Yıkım kararı uygulanmadı
Yüzlerce kişi kaçak yapılaşmayla ‘sit alanları ve milli park’ yasalarına muhalefet ettikleri gerekçesiyle yargılanırken, yaylada bulunan 290 binadan 158’i için yıkım kararı çıkmıştı. Ancak yıkım için yapılan ihaleye hiçbir müteahhitin katılmaması nedeniyle yıkım kararı uygulanmadı. Bunun nedeninin ise Valiliğin ihaleye kimsenin katılmamasını istediği ve bu nedenle katılım olmadığı iddia edilmişti. Uygulanmayan yıkım sonrası imar barışı adı altında yapılan başvurular içinde bu 158 binada yer alıyor. İmar barışı ilan edildikten bu yana tüm yaylalarda yapılaşma inanılmaz boyutlara ulaşırken adeta bir yağma planının uygulandığı görüldü. Doğal ve Tarihî Değerleri Koruma Derneği Başkanı ve Karadeniz Teknik Üniversitesi (KTÜ) Öğretim Üyesi Dr. Coşkun Erüz yaptığı açıklamada, “İş çığrından çıktı. Burada kamu yararı kesinlikle söz konusu değil. Kıyıları, yaylaları bu şekilde bozan, tahrip eden insanlara bu hakkı veriyor olmak, hukuki adıyla İmar Barışı fakat toplumsal barış değil” dedi.

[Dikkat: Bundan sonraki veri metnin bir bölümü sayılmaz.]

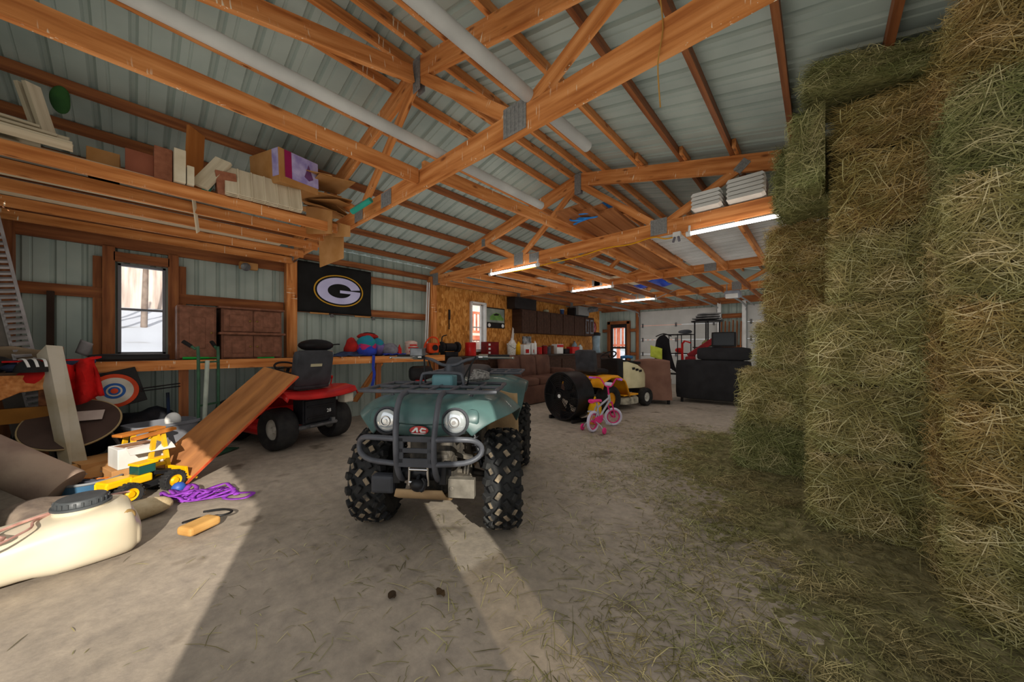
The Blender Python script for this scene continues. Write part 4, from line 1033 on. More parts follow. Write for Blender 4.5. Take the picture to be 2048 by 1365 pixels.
# gear heap
CL=lambda n,a,b_: mat(n,a,b_,.8,scale=9,bump=.2)
def W3(px,X,z): t=(px-1024)/F; d=X/(-sy+t*cyw); return V((X,d*(cyw+t*sy),z))
b=MB(); p=W3(690,-6.1,ZT)
b.grid(lambda u,v: V((-6.25+.35*v+.02*math.sin(u*9),p.y-.42+.78*u,ZT+.01+(.17*u**1.3)*math.sin(v*PI)+.01*math.sin(u*22+v*9))),16,10)
tag(b.build('folded_tent',CL('navy_tarp','#23293d','#35405c'),solid=.01,smooth=60),'dark blue folded tent with pointed end on the bench, left of the life vests','tent')
def vest(lab,c,r,cols,seed,name='life_vest'):
    t=thing(name,lab,'life vest',(c[0],c[1],ZT),group='life vests on the bench')
    for i,(m,dy,dz,k) in enumerate(cols):
        b=MB(); b.ell((0,0,0),(r[0]*k,r[1]*k,r[2]*k),18,10)
        for j,pp in enumerate(b.v):
            pp=V(pp); pp*=1+.3*noise.noise(pp*9+V((seed+i,0,0))); b.v[j]=(pp.x,pp.y+dy,max(.002,pp.z+dz))
        b.build(('panel','panel','panel','strap')[i],m,t,smooth=70)
    return t
NAVY=CL('royal_blue_cloth','#2b3fa0','#24337f'); TL=CL('teal_cloth','#1d7f78','#256d8c'); PNK=CL('pink_cloth','#b02a5c','#8f2350'); RD=CL('red_cloth','#a8231f','#84201d'); GRY=CL('grey_cloth','#77737a','#5d5a60'); PUR=CL('purple_cloth','#6d5a8a','#54486e')
y=lambda px: W3(px,-6.0,0).y
vest('red life vest at the left end of the colourful pile on the bench',(-6.1,y(708)),(.13,.12,.16),[(RD,0,.15,1),(BLACK,.05,.05,.6)],1)
vest('blue, teal and pink striped life vest in the middle of the pile',(-5.98,y(732)),(.14,.19,.15),[(NAVY,0,.1,1),(PNK,.0,.17,.92),(TL,0,.235,.88)],2)
vest('orange red life vest lying on top of the striped one',(-6.12,y(742)),(.1,.2,.06),[(RD,0,.36,1),(BLACK,.02,.40,.6)],3)
vest('purple and teal life vest right of the striped one',(-6.1,y(762)),(.13,.17,.13),[(PUR,0,.13,1),(TL,-.04,.22,.8)],4)
b=MB(); c=V((-6.0,y(780),ZT)); b.ell(c+V((0,0,.11)),(.14,.16,.13),20,10,z0=-.85); tag(b.build('helmet',GRY,smooth=60),'grey rounded helmet on the bench among the life vests','helmet')
b=MB(); b.grid(lambda u,v:V((-5.98+.12*v+.02*math.sin(u*8),y(775)+.42*(u-.3),ZT+.012+.03*abs(math.sin(u*7+v*4)))),14,6); tag(b.build('blue_cloth',NAVY,solid=.01,smooth=60),'rumpled blue cloth at the bench edge beside the grey helmet','cloth')
b=MB(); b.ribbon([(-5.85,y(738),ZT+.01),(-5.82,y(738),ZT),(-5.82,y(737),.95),(-5.82,y(739),.82),(-5.83,y(735),.6)],.05,(1,0,0),sm=4); tag(b.build('blue_strap',NAVY,solid=.004),'blue webbing strap hanging off the bench front','strap')
root=thing('squeeze_bottle','red bottle standing at the bench edge by the grey helmet','bottle',(-5.93,y(795),ZT))
b=MB(); b.lathe([(.001,0),(.04,0),(.042,.02),(.042,.13),(.02,.17),(.001,.17)],n=20); b.build('bottle_body',RED,root,smooth=50)
b=MB(); b.cyl((0,0,.17),(0,0,.21),.016,.01,n=12); b.build('cap',RED,root)
TINW=mat('tin_white','#c9b3a4','#b58f84',.4,scale=12)
root=thing('metal_tin','large pale tin with red markings on the bench, right end','tin',(-6.0,y(822),ZT))
b=MB(); b.lathe([(.001,0),(.12,0),(.125,.01),(.12,.02),(.12,.24),(.125,.25),(.11,.27),(.05,.29),(.001,.29)],n=28); b.build('tin_body',TINW,root,smooth=40)
b=MB()
for zz,a in ((.2,.16),(.15,.22),(.08,.18)): b.box((.118,-.02,zz),(.01,a,.028))
b.build('printed_band',RED,root)
root=thing('chainsaw','orange chainsaw on the bench beside the chipboard wall corner','chainsaw',(-5.98,4.16,ZT),-.2)
ORG=mat('safety_orange','#c8401a','#a83412',.45,scale=6)
b=MB(); soft(b,(0,0,.14),(.2,.24,.22),.05); b.build('motor_housing',ORG,root,smooth=60)
b=MB(); b.tube([(.02,-.16,.02),(.02,-.17,.2),(.02,-.05,.36),(.02,.1,.34),(.02,.15,.2)],.018,8,sm=4); b.build('front_handle',ORG,root,smooth=60)
b=MB(); b.prism([(0,-.03),(.34,-.025),(.36,0),(.34,.025),(0,.03)],(.04,.1,.12),Matrix(((0,0,1),(-1,0,0),(0,1,0))).transposed() if 0 else Rz(-1.9),.03); b.build('guide_bar',BLACK,root)
b=MB(); b.cyl((.1,.02,.15),(.125,.02,.15),.06,n=20); b.build('starter_cover',BLACK,root)
# flag and fishing rods
root=thing('team_flag','black flag with white oval letter G ringed in yellow, hung on the left wall','flag',(XL+.075,2.43,2.33))
b=MB()
def fl(u,v,o=0.): return V((o+.018*math.sin(u*11+v*2)*(.3+.7*v)+.01*math.sin(v*7),(u-.5)*1.28,.42-.85*v-.0*u))
b.grid(lambda u,v: fl(u,v),30,16); b.build('cloth',mat('flag_black','#111314','#1a1c1d',.7,scale=5),root,solid=.004,smooth=60)
def onflag(pts2,off):        # drape a flat outline over the flag surface
    return [fl(x/1.28+.5,(.42-z)/.85,off) for x,z in pts2]
def band(b,rx0,rz0,rx1,rz1,a0,a1,off,n=48,cx=.06,cz=-.02):
    p=[];q=[]
    for i in range(n+1):
        a=a0+(a1-a0)*i/n; p.append((cx+rx0*math.cos(a),cz+rz0*math.sin(a))); q.append((cx+rx1*math.cos(a),cz+rz1*math.sin(a)))
    b.skin([onflag(p,off),onflag(q,off)],False,wrap=False)
b=MB(); band(b,.405,.262,.428,.282,0,2*PI,.012); b.build('oval_ring',mat('flag_gold','#b98a2a',None,.6),root)
b=MB()
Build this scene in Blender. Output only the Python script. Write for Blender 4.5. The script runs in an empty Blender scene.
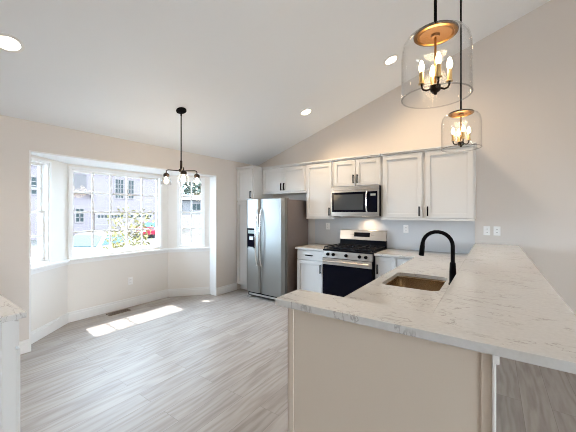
import bpy, bmesh, math, random
from math import sin, cos, pi, radians
from mathutils import Vector, Matrix

SC = bpy.context.scene
C = SC.collection
random.seed(7)

# ---------------------------------------------------------------- camera, world, sun, exposure
cam_data = bpy.data.cameras.new('camera')
cam_data.sensor_width = 36.0
cam_data.lens = 290 / 576 * 36.0
cam_data.shift_y = -3 / 576
cam_data.clip_start = 0.02
cam = bpy.data.objects.new('camera', cam_data)
C.objects.link(cam)
cam.location = (0, 0, 1.462)
cam.rotation_euler = (pi / 2, 0, radians(35.25))
SC.camera = cam

world = bpy.data.worlds.new('world')
SC.world = world
world.use_nodes = True
bg = world.node_tree.nodes['Background']
bg.inputs[0].default_value = (0.60, 0.80, 1.0, 1)
bg.inputs[1].default_value = 8.5


def lamp(name, kind, loc, direction, energy, color, **kw):
    d = bpy.data.lights.new(name, kind)
    d.energy = energy
    d.color = color
    for k, v in kw.items():
        setattr(d, k, v)
    o = bpy.data.objects.new(name, d)
    C.objects.link(o)
    o.location = loc
    o.rotation_euler = Vector(direction).to_track_quat('-Z', 'Y').to_euler()
    return o


lamp('sun', 'SUN', (-20, 2, 30), (0.44, -0.03, -0.92), 4.5, (1.0, 0.97, 0.92), angle=radians(0.35))
# added fill lamp outside an unseen, made-up window right of the camera
FILL_COL = (1.0, 0.93, 0.84)
lamp('fill_light_right', 'AREA', (5.75, -0.6, 1.6), (-1, 0.12, 0.06), 64, FILL_COL, shape='RECTANGLE', size=1.6, size_y=1.5)

SC.view_settings.view_transform = 'Standard'
SC.view_settings.look = 'None'
SC.view_settings.exposure = 1.9
SC.view_settings.gamma = 1.0
SC.view_settings.use_curve_mapping = False
SC.cycles.max_bounces = 10
SC.cycles.diffuse_bounces = 6
SC.cycles.transparent_max_bounces = 24
SC.cycles.use_denoising = True
SC.cycles.denoising_prefilter = 'ACCURATE'
SC.cycles.filter_width = 1.0


# ---------------------------------------------------------------- materials
def mat(name, col=(0.8, 0.8, 0.8), rough=0.5, metal=0.0, spec=0.5, emit=None, es=0.0, bump=0.0, bscale=80, var=0.0):
    m = bpy.data.materials.new(name)
    m.use_nodes = True
    nt = m.node_tree
    b = nt.nodes['Principled BSDF']
    b.inputs['Base Color'].default_value = (*col, 1)
    b.inputs['Roughness'].default_value = rough
    b.inputs['Metallic'].default_value = metal
    b.inputs['Specular IOR Level'].default_value = spec
    if emit:
        b.inputs['Emission Color'].default_value = (*emit, 1)
        b.inputs['Emission Strength'].default_value = es
    tc = nt.nodes.new('ShaderNodeTexCoord')
    nz = nt.nodes.new('ShaderNodeTexNoise')
    nz.inputs['Scale'].default_value = bscale
    nt.links.new(tc.outputs['Object'], nz.inputs['Vector'])
    if bump:
        bp = nt.nodes.new('ShaderNodeBump')
        bp.inputs['Strength'].default_value = bump
        bp.inputs['Distance'].default_value = 0.002
        nt.links.new(nz.outputs['Fac'], bp.inputs['Height'])
        nt.links.new(bp.outputs['Normal'], b.inputs['Normal'])
    if var:
        mx = nt.nodes.new('ShaderNodeMix')
        mx.data_type = 'RGBA'
        mx.inputs['A'].default_value = (*[c * (1 - var) for c in col], 1)
        mx.inputs['B'].default_value = (*[min(1, c * (1 + var)) for c in col], 1)
        nt.links.new(nz.outputs['Fac'], mx.inputs['Factor'])
        nt.links.new(mx.outputs['Result'], b.inputs['Base Color'])
    return m


def thin_glass(name, tint=(1, 1, 1), edge=0.6, rough=0.0):
    m = bpy.data.materials.new(name)
    m.use_nodes = True
    nt = m.node_tree
    nt.nodes.clear()
    out = nt.nodes.new('ShaderNodeOutputMaterial')
    mix = nt.nodes.new('ShaderNodeMixShader')
    tr = nt.nodes.new('ShaderNodeBsdfTransparent')
    tr.inputs[0].default_value = (*tint, 1)
    gl = nt.nodes.new('ShaderNodeBsdfGlossy')
    gl.inputs['Roughness'].default_value = rough
    lw = nt.nodes.new('ShaderNodeLayerWeight')
    lw.inputs['Blend'].default_value = 0.5
    pw5 = nt.nodes.new('ShaderNodeMath')
    pw5.operation = 'POWER'
    pw5.inputs[1].default_value = 4.0
    nt.links.new(lw.outputs['Facing'], pw5.inputs[0])
    fr = nt.nodes.new('ShaderNodeMath')
    fr.operation = 'MULTIPLY_ADD'
    fr.inputs[1].default_value = edge
    fr.inputs[2].default_value = 0.012
    nt.links.new(pw5.outputs[0], fr.inputs[0])
    nt.links.new(fr.outputs[0], mix.inputs[0])
    nt.links.new(tr.outputs[0], mix.inputs[1])
    nt.links.new(gl.outputs[0], mix.inputs[2])
    nt.links.new(mix.outputs[0], out.inputs[0])
    return m


def ramp(nt, pts):
    r = nt.nodes.new('ShaderNodeValToRGB')
    els = r.color_ramp.elements
    while len(els) < len(pts):
        els.new(0.5)
    for e, (p, c) in zip(els, pts):
        e.position = p
        e.color = (*c, 1) if len(c) == 3 else c
    return r


def floor_mat():
    m = bpy.data.materials.new('grey_wood_planks')
    m.use_nodes = True
    nt = m.node_tree
    L = nt.links.new
    b = nt.nodes['Principled BSDF']
    tc = nt.nodes.new('ShaderNodeTexCoord')
    mp = nt.nodes.new('ShaderNodeMapping')
    mp.inputs['Rotation'].default_value = (0, 0, pi / 2)
    L(tc.outputs['Object'], mp.inputs['Vector'])
    br = nt.nodes.new('ShaderNodeTexBrick')
    br.offset = 0.37
    br.inputs['Scale'].default_value = 1
    br.inputs['Brick Width'].default_value = 1.22
    br.inputs['Row Height'].default_value = 0.18
    br.inputs['Mortar Size'].default_value = 0.0012
    br.inputs['Color1'].default_value = (0, 0, 0, 1)
    br.inputs['Color2'].default_value = (1, 1, 1, 1)
    br.inputs['Mortar'].default_value = (0.5, 0.5, 0.5, 1)
    L(mp.outputs[0], br.inputs['Vector'])
    # per-plank offset of the grain
    off = nt.nodes.new('ShaderNodeVectorMath')
    off.operation = 'MULTIPLY_ADD'
    off.inputs[1].default_value = (7.3, 3.1, 5.0)
    L(br.outputs['Color'], off.inputs[0])
    st = nt.nodes.new('ShaderNodeMapping')
    st.inputs['Scale'].default_value = (1.0, 0.12, 1.0)
    L(tc.outputs['Object'], st.inputs['Vector'])
    L(st.outputs[0], off.inputs[2])
    wv = nt.nodes.new('ShaderNodeTexWave')
    wv.wave_type = 'BANDS'
    wv.bands_direction = 'X'
    wv.inputs['Scale'].default_value = 3.5
    wv.inputs['Distortion'].default_value = 24
    wv.inputs['Detail'].default_value = 3.0
    wv.inputs['Detail Scale'].default_value = 1.3
    L(off.outputs[0], wv.inputs['Vector'])
    nz = nt.nodes.new('ShaderNodeTexNoise')
    nz.inputs['Scale'].default_value = 42
    nz.inputs['Detail'].default_value = 6
    L(off.outputs[0], nz.inputs['Vector'])
    big = nt.nodes.new('ShaderNodeTexNoise')
    big.inputs['Scale'].default_value = 5
    big.inputs['Detail'].default_value = 3
    L(off.outputs[0], big.inputs['Vector'])
    r1 = ramp(nt, [(0.0, FLOOR_DARK), (0.55, FLOOR_MID), (1.0, FLOOR_LIGHT)])
    mixf = nt.nodes.new('ShaderNodeMath')
    mixf.operation = 'MULTIPLY_ADD'
    L(wv.outputs['Fac'], mixf.inputs[0])
    mixf.inputs[1].default_value = 0.22
    n2 = nt.nodes.new('ShaderNodeMath')
    n2.operation = 'MULTIPLY_ADD'
    L(nz.outputs['Fac'], n2.inputs[0])
    n2.inputs[1].default_value = 0.5
    n3 = nt.nodes.new('ShaderNodeMath')
    n3.operation = 'MULTIPLY_ADD'
    L(big.outputs['Fac'], n3.inputs[0])
    n3.inputs[1].default_value = 0.5
    n3.inputs[2].default_value = -0.10
    L(n3.outputs[0], n2.inputs[2])
    L(n2.outputs[0], mixf.inputs[2])
    L(mixf.outputs[0], r1.inputs[0])
    hs = nt.nodes.new('ShaderNodeHueSaturation')
    vv = nt.nodes.new('ShaderNodeMapRange')
    vv.inputs['To Min'].default_value = 0.93
    vv.inputs['To Max'].default_value = 1.07
    L(br.outputs['Color'], vv.inputs['Value'])
    L(vv.outputs[0], hs.inputs['Value'])
    L(r1.outputs[0], hs.inputs['Color'])
    mm = nt.nodes.new('ShaderNodeMix')
    mm.data_type = 'RGBA'
    L(br.outputs['Fac'], mm.inputs['Factor'])
    L(hs.outputs[0], mm.inputs['A'])
    mm.inputs['B'].default_value = (0.22, 0.195, 0.18, 1)
    L(mm.outputs['Result'], b.inputs['Base Color'])
    b.inputs['Roughness'].default_value = 0.40
    b.inputs['Specular IOR Level'].default_value = 0.12
    bp = nt.nodes.new('ShaderNodeBump')
    bp.inputs['Strength'].default_value = 0.12
    bp.inputs['Distance'].default_value = 0.002
    L(nz.outputs['Fac'], bp.inputs['Height'])
    L(bp.outputs['Normal'], b.inputs['Normal'])
    return m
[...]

Yağmaya halk ortak ediliyor
Yaylalar hem turizm hem de madenler için yağmaya açılırken, halkın olası tepkileri imar barışı adı altında ortaya konan politikalara ortak edilerek halkın hareketsiz kalması sağlanıyor. Kaçkar Dağları’na yapılması planlanan ‘Ayder Kayak Merkezi’ projesi yağmanın boyutu göstermeye yetiyor. Kurulacağı açıklanan kayak merkezinin başlangıç istasyonu, Ayder Yaylası olacak. İl Özel İdaresi İmar ve Kentsel İyileştirme Müdürlüğü’nce, altyapı çalışmaları yürütülen Ayder Kış Sporları Merkezi’nin yapımına imkan sağlanması için ‘yapım ile kira karşılığı 49 yıllığına işletme işinin ihale edilmesine’ ait yetki belgesi, İl Genel Meclisi tarafından oy birliğiyle onaylanmıştı. 3 etaptan oluşacak proje toplam 9 yılda bitirilmesi planlanıyor. Ayder Yaylası merkezli projede, teleferikle Palovit ve Kavron vadilerine kadar 37 kilometre boyunca mekanik tesis kurulacağı açıklanmıştı.